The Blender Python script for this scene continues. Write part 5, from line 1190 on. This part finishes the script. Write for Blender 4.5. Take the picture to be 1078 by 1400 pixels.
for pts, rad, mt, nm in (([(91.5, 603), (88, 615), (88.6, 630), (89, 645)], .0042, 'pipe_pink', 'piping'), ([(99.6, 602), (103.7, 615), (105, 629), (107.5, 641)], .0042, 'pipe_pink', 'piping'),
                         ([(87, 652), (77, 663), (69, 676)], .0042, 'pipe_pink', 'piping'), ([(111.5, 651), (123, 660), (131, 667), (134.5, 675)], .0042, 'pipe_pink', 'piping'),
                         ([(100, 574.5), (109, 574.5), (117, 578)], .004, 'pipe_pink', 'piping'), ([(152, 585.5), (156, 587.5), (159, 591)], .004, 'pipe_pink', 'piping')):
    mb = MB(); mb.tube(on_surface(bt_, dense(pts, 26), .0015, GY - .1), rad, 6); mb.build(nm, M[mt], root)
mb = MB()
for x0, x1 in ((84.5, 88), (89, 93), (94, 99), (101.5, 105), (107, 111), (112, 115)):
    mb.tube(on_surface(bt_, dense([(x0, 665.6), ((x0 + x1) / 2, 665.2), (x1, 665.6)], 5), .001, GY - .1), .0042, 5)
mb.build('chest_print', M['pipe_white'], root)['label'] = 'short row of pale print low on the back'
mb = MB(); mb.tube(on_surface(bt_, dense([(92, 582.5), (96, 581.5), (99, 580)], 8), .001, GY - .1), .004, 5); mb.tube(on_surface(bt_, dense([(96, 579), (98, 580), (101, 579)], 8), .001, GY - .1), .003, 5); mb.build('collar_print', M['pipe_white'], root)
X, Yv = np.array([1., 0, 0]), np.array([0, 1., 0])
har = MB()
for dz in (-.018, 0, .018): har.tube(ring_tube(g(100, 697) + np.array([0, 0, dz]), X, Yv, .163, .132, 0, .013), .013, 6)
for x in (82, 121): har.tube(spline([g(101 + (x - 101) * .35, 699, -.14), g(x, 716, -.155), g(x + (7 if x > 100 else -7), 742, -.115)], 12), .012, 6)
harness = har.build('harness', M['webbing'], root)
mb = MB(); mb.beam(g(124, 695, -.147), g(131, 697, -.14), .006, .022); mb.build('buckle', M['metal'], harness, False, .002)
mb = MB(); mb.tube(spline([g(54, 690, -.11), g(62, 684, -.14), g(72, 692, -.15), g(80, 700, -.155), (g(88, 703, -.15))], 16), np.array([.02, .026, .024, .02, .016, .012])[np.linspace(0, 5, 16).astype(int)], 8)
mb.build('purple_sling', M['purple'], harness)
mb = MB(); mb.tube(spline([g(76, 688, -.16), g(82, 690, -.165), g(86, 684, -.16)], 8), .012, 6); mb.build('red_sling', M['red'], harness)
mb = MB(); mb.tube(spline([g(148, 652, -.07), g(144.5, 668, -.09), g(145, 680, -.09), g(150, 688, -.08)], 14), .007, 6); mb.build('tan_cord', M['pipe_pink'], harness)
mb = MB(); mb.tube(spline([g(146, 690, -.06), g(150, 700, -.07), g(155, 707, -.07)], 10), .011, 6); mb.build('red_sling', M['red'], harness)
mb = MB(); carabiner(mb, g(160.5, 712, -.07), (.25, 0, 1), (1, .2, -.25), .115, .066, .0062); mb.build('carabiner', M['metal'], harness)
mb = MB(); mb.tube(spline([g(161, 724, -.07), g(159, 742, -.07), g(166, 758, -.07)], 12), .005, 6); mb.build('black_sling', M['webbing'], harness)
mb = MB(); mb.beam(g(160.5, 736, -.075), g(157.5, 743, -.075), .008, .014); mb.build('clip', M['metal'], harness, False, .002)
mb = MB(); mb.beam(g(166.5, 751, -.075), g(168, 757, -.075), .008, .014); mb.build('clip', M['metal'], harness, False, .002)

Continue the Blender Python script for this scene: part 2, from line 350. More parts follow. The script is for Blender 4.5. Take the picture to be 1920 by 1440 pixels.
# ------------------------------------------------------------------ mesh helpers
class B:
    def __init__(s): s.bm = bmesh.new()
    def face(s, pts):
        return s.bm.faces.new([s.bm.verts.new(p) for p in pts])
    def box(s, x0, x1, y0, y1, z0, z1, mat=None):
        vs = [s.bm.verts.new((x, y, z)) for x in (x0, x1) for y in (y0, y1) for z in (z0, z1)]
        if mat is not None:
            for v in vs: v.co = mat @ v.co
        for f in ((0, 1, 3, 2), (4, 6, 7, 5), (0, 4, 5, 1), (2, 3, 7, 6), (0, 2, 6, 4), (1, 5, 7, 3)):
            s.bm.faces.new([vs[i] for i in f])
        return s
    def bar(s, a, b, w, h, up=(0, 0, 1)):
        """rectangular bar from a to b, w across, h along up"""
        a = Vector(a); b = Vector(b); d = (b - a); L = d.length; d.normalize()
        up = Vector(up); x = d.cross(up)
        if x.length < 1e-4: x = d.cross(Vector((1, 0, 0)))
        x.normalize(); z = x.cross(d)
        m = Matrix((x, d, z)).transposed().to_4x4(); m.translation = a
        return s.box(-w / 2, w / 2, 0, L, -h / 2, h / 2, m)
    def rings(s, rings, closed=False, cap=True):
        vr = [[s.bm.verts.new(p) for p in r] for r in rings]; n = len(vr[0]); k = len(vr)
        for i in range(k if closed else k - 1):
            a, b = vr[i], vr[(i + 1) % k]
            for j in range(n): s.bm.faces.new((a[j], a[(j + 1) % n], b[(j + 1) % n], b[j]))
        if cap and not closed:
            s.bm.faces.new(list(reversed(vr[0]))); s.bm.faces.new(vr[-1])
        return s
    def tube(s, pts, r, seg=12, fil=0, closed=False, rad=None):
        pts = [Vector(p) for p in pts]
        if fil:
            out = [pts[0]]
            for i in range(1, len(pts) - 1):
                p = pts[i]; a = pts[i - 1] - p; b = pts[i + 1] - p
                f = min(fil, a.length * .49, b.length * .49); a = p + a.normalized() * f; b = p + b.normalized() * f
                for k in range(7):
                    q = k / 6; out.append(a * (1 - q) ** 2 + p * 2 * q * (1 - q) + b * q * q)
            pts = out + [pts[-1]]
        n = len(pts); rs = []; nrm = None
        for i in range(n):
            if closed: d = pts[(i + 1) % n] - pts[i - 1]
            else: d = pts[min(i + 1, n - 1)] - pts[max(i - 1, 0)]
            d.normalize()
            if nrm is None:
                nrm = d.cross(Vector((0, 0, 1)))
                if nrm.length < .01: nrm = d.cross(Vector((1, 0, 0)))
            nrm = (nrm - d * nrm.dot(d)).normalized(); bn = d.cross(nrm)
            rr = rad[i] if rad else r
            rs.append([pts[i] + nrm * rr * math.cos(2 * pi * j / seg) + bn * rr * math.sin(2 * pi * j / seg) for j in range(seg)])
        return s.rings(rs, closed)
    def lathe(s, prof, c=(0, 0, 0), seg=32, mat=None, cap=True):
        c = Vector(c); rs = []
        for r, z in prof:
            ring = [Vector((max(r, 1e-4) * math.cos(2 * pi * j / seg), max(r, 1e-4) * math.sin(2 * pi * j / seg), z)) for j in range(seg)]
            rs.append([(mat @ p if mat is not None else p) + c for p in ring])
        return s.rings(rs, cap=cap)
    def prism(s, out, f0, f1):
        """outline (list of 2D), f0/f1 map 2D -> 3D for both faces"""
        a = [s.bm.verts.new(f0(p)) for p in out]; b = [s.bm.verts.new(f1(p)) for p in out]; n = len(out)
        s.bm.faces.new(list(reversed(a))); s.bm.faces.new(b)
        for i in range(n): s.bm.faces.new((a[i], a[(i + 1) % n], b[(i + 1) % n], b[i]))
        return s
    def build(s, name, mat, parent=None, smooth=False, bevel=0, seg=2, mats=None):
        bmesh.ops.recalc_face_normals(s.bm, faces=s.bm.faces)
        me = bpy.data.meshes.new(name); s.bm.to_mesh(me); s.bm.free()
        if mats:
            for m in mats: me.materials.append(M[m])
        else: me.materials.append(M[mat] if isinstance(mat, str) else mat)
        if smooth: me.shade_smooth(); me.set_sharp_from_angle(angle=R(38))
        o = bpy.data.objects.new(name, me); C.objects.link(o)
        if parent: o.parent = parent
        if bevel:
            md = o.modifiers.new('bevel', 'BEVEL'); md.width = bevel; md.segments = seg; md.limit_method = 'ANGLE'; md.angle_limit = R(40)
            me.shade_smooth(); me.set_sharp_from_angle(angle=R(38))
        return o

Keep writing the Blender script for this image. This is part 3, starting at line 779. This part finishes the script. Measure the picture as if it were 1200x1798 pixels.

▶ [TASK OBJECTIVE]
Check each line of the records above for "this", and copy those that have it.

▶ [SOLUTION]
The Blender Python script for this scene continues. Write part 5, from line 1190 on. This part finishes the script. Write for Blender 4.5. Take the picture to be 1078 by 1400 pixels.
Continue the Blender Python script for this scene: part 2, from line 350. More parts follow. The script is for Blender 4.5. Take the picture to be 1920 by 1440 pixels.
Keep writing the Blender script for this image. This is part 3, starting at line 779. This part finishes the script. Measure the picture as if it were 1200x1798 pixels.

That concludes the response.